[start Supplied data]

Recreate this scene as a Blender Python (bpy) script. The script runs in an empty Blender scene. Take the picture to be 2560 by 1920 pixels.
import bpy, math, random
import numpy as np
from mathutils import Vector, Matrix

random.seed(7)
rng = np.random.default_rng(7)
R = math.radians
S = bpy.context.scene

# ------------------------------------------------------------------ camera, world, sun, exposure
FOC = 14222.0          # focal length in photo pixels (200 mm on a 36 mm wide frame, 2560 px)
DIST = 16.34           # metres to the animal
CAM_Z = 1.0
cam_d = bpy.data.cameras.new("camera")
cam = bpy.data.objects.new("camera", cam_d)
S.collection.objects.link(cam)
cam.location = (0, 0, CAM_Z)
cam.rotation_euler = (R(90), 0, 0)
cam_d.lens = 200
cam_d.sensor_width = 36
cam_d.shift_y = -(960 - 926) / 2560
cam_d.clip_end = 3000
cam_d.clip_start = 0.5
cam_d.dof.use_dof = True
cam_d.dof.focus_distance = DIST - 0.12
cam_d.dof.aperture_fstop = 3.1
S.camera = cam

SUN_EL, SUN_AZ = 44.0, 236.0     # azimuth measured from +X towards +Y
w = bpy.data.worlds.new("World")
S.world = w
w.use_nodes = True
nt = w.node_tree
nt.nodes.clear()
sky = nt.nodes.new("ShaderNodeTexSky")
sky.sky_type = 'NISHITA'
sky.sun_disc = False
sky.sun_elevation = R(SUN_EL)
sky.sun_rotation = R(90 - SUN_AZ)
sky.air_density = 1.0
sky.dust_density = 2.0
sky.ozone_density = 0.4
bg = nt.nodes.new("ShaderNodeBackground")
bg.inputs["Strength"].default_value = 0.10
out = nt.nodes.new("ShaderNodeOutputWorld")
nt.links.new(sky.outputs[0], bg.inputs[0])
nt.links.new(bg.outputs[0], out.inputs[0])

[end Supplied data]

_Task description_
Please repeat the material above, word for word and in full.

_Solution to the exercise_
Recreate this scene as a Blender Python (bpy) script. The script runs in an empty Blender scene. Take the picture to be 2560 by 1920 pixels.
import bpy, math, random
import numpy as np
from mathutils import Vector, Matrix

random.seed(7)
rng = np.random.default_rng(7)
R = math.radians
S = bpy.context.scene

# ------------------------------------------------------------------ camera, world, sun, exposure
FOC = 14222.0          # focal length in photo pixels (200 mm on a 36 mm wide frame, 2560 px)
DIST = 16.34           # metres to the animal
CAM_Z = 1.0
cam_d = bpy.data.cameras.new("camera")
cam = bpy.data.objects.new("camera", cam_d)
S.collection.objects.link(cam)
cam.location = (0, 0, CAM_Z)
cam.rotation_euler = (R(90), 0, 0)
cam_d.lens = 200
cam_d.sensor_width = 36
cam_d.shift_y = -(960 - 926) / 2560
cam_d.clip_end = 3000
cam_d.clip_start = 0.5
cam_d.dof.use_dof = True
cam_d.dof.focus_distance = DIST - 0.12
cam_d.dof.aperture_fstop = 3.1
S.camera = cam

SUN_EL, SUN_AZ = 44.0, 236.0     # azimuth measured from +X towards +Y
w = bpy.data.worlds.new("World")
S.world = w
w.use_nodes = True
nt = w.node_tree
nt.nodes.clear()
sky = nt.nodes.new("ShaderNodeTexSky")
sky.sky_type = 'NISHITA'
sky.sun_disc = False
sky.sun_elevation = R(SUN_EL)
sky.sun_rotation = R(90 - SUN_AZ)
sky.air_density = 1.0
sky.dust_density = 2.0
sky.ozone_density = 0.4
bg = nt.nodes.new("ShaderNodeBackground")
bg.inputs["Strength"].default_value = 0.10
out = nt.nodes.new("ShaderNodeOutputWorld")
nt.links.new(sky.outputs[0], bg.inputs[0])
nt.links.new(bg.outputs[0], out.inputs[0])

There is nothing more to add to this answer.